Nilay Yücel, “Ben her gün 2 çocuğumuzu babaannesine teslim edip işe öyle giderim. Ben 20 yıllık anaokulu öğretmeniyim ve 20 yıldır birçok insan bana çocuklarını emanet etti. Bu apartmanın kentsel dönüşüme gitmesini engelleyen bütün kat maliklerinden şikayetçiyim. Bu kişi babam bile olsa şikayetçiyim. Benim 2 çocuğumu bu dünyada büyütemememin hesabının sorulmasını istiyorum” dedi.
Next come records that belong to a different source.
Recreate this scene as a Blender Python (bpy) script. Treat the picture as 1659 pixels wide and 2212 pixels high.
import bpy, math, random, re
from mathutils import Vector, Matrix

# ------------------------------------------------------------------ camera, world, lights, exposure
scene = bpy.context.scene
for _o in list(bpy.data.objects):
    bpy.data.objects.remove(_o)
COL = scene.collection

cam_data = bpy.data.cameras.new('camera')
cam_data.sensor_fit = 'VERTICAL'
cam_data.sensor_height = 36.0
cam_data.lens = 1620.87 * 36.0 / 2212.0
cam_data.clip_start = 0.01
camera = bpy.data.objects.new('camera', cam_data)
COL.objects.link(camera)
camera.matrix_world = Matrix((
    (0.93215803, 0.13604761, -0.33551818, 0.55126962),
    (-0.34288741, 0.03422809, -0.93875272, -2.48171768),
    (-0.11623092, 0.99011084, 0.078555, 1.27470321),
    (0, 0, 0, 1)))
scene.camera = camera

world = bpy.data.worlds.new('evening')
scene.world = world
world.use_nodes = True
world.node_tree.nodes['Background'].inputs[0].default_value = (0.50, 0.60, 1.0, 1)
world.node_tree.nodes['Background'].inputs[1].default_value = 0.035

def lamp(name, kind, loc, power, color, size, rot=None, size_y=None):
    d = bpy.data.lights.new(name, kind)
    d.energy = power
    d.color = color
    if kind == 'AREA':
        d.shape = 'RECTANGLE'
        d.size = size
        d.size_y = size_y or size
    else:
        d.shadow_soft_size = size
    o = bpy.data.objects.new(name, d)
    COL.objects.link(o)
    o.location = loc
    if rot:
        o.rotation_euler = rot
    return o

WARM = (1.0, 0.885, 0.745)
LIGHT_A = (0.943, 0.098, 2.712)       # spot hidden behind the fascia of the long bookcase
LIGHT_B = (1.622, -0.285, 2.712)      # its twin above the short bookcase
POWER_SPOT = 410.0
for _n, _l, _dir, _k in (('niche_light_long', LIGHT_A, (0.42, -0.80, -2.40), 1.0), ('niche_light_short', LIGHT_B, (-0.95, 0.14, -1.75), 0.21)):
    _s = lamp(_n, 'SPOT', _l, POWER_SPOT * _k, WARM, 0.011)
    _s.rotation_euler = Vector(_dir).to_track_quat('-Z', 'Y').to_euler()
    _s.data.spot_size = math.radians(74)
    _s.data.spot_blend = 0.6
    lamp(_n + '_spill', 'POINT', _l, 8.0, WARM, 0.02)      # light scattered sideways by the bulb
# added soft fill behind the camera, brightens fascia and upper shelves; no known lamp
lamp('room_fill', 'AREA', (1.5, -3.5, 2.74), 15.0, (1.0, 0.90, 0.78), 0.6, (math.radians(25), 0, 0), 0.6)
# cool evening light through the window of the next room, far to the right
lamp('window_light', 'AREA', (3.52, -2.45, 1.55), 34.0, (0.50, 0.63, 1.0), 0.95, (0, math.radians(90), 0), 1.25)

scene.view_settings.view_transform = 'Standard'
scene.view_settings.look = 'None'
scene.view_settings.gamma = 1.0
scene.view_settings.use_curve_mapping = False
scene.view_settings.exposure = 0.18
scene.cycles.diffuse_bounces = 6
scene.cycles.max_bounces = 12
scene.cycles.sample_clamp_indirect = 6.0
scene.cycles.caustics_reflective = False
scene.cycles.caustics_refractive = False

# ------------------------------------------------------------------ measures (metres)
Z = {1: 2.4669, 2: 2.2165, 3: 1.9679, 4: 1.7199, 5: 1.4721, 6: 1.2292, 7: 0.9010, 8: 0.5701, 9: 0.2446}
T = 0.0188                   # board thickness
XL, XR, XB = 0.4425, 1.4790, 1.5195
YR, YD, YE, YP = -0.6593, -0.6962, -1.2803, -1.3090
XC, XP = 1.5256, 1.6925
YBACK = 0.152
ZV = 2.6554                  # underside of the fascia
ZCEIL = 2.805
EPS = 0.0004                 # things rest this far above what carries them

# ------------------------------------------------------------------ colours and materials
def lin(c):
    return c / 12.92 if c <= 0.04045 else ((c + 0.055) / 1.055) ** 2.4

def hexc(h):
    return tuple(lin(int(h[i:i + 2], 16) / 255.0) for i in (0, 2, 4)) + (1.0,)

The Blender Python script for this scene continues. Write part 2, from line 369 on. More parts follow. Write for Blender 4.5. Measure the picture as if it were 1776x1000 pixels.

“EVDE YÜRÜRKEN BİLE EV SALLANIYORDU”
Müşteki Leyla Dilan Tezcan ise depremde anne ve babasını kaybettiğini belirterek, “Evde yürürken bile ev sallanıyordu. Babam depremden 10 gün önce ‘Ev başımıza yıkılacak, buradan çıkalım’ demişti. Hiç kimse hasarlı olduğunu söylemedi. Herkes birbirine atıyor suçu. Depreme kadar epoksi, tadilat haberimiz yoktu. Kiracıydık, hiçbir toplantıya çağrılmadık. Şikayetçiyim” dedi.
Bir diğer müşteki Sercan Turgut ise depremde ofisinde yalnız başına olduğunu söyleyerek, “Sağlam bir masa sayesinde hayatta kaldım. 10 gün hastanede yattım. 2018’de geldiğim için binaya tadilatı bilmiyordum. 4-5 saat enkaz altında kalan biri olarak toplum vicdanını rahatlatan bir karar istiyorum” dedi.
Müşteki Sema Okay ise deprem günü kızı ile evde olduğunu belirterek, “Ölümle burun buruna geldik. Travmamız geçmiş değil. Kimin suçu varsa şikayetçiyim. Diş hekimliğindeki tadilattan sonra ağır bir araç geçtiğinde sallantı oluyordu” dedi.